Ability to interpret and apply complex legal frameworks, advise on fiduciary duties, and ensure directors understand their obligations.

9. Emotional Intelligence

Reading the room, managing egos, and navigating boardroom politics without becoming political.

10. Operational Finesse

Managing logistics, deadlines, and documentation with military precision - especially during AGMs and EGMs.


AGMs & EGMs: The Governance Showpiece

AGMs and EGMs are not just formalities - they are public demonstrations of governance competence. The Company Secretary must:

◼️Ensure proper notice is given to shareholders

◼️Prepare and distribute accurate agendas and resolutions

◼️Manage proxy submissions and voting procedures

◼️Record minutes that reflect legal and strategic clarity

◼️Handle shareholder queries and potential disputes

Mistakes here can lead to regulatory penalties, shareholder litigation, or reputational damage. The Company Secretary must be unflappable under pressure, especially when meetings become contentious.


The Style That Works: Executive-Ready Governance

A Company Secretary operating at Board level must adopt a style that is:

◼️Assertive but respectful - able to challenge directors when necessary, without undermining authority.

◼️Detail-oriented but strategic - focused on precision, but aware of the bigger picture.

◼️Neutral but engaged - not a political player, but deeply involved in enabling sound decision-making.

◼️Visible but discreet - present in the room, but never the centre of attention.

This is not a role for the timid. It requires confidence, credibility, and consistency.


Case Studies: When It Goes Wrong

Case Study 1: The AGM That Imploded

A mid-sized listed company failed to properly notify shareholders of its AGM. The Company Secretary, under pressure from the CEO to “just get it done,” skipped key procedural steps. The result

◼️Shareholder resolutions were challenged in court

◼️The AGM was declared invalid

◼️The company faced fines and reputational damage

◼️The Company Secretary was replaced within weeks

Lesson: Procedural shortcuts under pressure can backfire spectacularly.

Case Study 2: The Bulldozed Secretary

At a fast-growing tech firm, the founder-CEO routinely overrode governance protocols. The Company Secretary, lacking confidence and boardroom presence, failed to push back.

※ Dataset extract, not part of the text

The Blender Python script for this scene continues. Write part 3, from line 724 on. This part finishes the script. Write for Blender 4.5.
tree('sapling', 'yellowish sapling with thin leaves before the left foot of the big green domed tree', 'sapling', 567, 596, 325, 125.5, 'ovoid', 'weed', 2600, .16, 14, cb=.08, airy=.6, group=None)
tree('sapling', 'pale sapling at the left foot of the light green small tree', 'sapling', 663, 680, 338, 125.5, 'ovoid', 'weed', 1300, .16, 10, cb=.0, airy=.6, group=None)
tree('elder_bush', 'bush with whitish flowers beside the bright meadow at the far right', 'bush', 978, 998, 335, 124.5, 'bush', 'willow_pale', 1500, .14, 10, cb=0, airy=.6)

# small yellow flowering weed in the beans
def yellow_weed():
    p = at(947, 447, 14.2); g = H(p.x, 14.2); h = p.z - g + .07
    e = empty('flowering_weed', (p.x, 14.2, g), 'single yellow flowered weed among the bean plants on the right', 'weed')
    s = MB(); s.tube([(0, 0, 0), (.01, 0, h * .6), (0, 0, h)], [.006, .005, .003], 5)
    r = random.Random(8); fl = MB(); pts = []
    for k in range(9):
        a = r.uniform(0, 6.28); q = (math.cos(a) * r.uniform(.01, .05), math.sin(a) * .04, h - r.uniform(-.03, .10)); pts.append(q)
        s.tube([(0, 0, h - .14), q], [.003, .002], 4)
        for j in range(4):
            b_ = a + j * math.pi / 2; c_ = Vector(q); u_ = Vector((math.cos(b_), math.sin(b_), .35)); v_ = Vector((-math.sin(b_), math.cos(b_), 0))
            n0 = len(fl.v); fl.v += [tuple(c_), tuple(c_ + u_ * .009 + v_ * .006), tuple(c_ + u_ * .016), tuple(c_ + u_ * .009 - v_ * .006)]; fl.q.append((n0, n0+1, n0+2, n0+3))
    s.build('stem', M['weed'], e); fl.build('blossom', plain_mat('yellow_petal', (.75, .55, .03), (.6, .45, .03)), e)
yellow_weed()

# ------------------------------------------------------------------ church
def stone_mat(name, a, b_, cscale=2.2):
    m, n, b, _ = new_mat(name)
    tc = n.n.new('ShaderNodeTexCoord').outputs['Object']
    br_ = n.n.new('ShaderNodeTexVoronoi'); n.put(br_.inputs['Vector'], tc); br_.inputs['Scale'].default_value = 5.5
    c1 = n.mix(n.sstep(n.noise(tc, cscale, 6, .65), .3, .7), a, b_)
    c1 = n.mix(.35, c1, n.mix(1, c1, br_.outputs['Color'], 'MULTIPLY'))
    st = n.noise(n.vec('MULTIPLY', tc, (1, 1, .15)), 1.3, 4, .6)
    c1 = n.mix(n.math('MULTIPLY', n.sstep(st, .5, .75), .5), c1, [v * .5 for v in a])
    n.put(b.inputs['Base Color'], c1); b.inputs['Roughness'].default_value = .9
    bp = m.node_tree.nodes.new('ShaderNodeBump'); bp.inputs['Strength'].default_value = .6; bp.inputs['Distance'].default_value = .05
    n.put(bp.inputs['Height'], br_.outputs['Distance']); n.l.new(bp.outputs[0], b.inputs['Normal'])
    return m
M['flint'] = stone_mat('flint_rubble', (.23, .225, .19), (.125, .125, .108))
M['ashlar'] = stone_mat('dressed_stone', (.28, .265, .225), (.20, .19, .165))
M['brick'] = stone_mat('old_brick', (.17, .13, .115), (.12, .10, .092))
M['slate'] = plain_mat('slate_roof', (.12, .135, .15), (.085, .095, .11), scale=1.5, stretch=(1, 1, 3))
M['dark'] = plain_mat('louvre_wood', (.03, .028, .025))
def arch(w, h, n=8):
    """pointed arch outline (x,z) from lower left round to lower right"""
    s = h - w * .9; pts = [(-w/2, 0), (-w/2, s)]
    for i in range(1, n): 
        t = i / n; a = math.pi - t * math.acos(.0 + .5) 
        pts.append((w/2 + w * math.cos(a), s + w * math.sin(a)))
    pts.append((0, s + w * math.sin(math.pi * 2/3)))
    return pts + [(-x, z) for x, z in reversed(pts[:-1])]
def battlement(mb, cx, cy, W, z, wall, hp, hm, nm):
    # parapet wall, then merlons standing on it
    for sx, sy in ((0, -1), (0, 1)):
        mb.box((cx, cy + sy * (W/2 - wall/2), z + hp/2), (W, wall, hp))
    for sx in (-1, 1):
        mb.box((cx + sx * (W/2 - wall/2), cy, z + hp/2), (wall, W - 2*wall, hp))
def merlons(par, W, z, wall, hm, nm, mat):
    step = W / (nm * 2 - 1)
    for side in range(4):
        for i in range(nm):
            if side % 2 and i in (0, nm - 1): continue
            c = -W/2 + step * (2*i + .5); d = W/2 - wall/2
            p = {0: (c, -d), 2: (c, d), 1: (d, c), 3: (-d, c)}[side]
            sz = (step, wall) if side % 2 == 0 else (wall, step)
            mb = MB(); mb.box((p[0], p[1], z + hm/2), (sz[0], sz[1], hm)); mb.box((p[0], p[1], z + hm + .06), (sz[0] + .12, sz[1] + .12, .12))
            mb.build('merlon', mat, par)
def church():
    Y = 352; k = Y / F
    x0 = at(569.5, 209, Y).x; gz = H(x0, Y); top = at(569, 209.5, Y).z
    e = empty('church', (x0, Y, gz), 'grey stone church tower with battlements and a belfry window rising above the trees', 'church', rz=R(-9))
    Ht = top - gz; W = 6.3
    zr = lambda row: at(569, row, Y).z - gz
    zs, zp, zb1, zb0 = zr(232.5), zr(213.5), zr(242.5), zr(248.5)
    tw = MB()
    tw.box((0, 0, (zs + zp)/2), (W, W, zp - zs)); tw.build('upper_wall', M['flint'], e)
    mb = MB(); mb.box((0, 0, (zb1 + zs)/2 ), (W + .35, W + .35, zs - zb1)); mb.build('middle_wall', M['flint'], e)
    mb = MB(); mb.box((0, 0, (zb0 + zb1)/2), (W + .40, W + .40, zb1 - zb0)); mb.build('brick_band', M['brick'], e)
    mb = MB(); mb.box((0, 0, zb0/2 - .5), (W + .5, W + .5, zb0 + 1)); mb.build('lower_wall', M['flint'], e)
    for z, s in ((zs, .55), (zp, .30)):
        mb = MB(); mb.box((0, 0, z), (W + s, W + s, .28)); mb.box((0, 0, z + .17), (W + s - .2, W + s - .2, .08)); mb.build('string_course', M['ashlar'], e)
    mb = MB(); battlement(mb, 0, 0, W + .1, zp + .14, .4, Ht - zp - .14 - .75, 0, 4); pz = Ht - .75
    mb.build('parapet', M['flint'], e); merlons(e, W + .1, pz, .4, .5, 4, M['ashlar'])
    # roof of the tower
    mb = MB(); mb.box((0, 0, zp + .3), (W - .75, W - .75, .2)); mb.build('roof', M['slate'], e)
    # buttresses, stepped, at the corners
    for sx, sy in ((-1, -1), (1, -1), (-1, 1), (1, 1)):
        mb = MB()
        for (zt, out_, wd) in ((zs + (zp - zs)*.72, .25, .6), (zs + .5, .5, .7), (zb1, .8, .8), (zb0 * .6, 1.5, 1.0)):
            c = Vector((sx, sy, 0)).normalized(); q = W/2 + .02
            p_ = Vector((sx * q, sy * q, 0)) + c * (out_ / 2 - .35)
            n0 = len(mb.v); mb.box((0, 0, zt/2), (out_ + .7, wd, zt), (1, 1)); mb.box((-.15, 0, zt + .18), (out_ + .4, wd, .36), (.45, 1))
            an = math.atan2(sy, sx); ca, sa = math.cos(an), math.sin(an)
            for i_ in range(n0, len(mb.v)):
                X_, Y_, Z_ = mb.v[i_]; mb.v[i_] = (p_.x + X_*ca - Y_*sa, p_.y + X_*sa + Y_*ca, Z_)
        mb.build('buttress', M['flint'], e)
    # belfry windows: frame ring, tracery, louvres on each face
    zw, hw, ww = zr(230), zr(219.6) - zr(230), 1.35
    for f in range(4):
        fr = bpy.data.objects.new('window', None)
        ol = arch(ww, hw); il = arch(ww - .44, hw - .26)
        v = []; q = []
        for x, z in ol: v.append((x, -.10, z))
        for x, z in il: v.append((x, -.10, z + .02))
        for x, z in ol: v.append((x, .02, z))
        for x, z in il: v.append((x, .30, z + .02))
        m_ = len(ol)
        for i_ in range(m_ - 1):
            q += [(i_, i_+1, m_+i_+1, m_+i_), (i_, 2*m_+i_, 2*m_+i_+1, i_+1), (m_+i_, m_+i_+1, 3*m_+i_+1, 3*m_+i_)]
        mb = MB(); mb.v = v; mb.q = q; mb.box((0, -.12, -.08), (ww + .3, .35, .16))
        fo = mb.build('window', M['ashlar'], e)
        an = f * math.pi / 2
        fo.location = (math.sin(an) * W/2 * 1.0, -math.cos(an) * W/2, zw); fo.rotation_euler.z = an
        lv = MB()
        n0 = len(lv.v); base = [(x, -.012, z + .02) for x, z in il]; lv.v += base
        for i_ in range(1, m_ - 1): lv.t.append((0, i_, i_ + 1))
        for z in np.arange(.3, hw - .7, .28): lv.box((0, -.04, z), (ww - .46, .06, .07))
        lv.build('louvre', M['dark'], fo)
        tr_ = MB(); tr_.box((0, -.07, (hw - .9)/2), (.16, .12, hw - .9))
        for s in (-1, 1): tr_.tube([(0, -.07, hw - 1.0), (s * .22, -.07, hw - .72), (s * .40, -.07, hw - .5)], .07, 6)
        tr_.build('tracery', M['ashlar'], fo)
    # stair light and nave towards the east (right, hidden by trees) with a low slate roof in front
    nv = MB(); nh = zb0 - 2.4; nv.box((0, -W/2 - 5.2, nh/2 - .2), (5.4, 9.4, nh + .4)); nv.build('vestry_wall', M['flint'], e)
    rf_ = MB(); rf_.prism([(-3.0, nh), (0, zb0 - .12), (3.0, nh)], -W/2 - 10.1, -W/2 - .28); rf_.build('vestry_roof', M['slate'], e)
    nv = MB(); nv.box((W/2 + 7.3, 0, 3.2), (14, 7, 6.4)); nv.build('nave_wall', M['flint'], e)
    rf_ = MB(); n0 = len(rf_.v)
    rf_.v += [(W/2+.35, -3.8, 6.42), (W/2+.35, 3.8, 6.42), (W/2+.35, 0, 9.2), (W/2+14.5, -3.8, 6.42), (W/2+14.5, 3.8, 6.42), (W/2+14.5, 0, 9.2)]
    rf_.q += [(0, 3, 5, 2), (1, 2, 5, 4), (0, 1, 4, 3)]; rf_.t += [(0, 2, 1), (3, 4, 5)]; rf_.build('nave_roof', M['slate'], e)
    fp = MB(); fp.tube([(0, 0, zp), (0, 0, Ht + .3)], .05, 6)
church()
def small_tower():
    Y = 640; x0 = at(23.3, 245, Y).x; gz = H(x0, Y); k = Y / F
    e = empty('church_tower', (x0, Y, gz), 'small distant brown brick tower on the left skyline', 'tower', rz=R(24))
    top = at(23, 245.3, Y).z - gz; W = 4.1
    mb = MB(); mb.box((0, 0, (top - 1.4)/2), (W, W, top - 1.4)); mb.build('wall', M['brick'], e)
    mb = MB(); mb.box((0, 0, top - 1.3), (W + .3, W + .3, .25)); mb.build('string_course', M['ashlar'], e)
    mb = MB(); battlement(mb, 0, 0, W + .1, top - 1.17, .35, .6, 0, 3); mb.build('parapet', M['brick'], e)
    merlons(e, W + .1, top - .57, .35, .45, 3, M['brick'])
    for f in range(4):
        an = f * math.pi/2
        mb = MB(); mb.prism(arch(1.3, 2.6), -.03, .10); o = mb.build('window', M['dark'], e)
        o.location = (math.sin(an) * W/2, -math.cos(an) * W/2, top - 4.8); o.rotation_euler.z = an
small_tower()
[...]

◼️Board minutes were vague and incomplete

◼️Key decisions lacked documented resolutions

◼️During due diligence for a Series C round, investors flagged governance gaps

◼️The funding round was delayed by 6 months

Lesson: A Company Secretary must have the backbone to enforce governance - even when dealing with dominant personalities.

Case Study 3: The EGM That Sparked a Revolt

A Company Secretary failed to properly manage proxy votes and shareholder communications ahead of a contentious EGM.

◼️A resolution to remove a director passed - but was later invalidated due to procedural errors

◼️Shareholders accused the board of manipulation

◼️The company faced a public relations crisis and internal revolt

Lesson: EGMs are high-stakes events. Mishandling them can trigger shareholder activism and destabilise leadership.


The Strategic Role: Beyond Compliance

The best Company Secretaries are not just compliance officers - they are strategic enablers. They:

◼️Advise on board composition and succession planning

◼️Support M&A due diligence and integration

◼️Manage reputational risk through governance transparency

◼️Align board agendas with strategic priorities

◼️Facilitate board evaluations and performance reviews

They are often the only person in the room who knows how decisions were reached, and they hold the institutional memory that ensures continuity.


Final Thoughts: The Blueprint for Board-Level Success

To be a truly effective Company Secretary - especially in high-growth or founder-led environments - you must be more than a technician. You must be a strategic operator, a governance guardian, and a trusted advisor to the most powerful people in the business.

This role demands technical excellence, emotional intelligence, and executive presence. It’s not for everyone - but for those who master it, the impact is profound.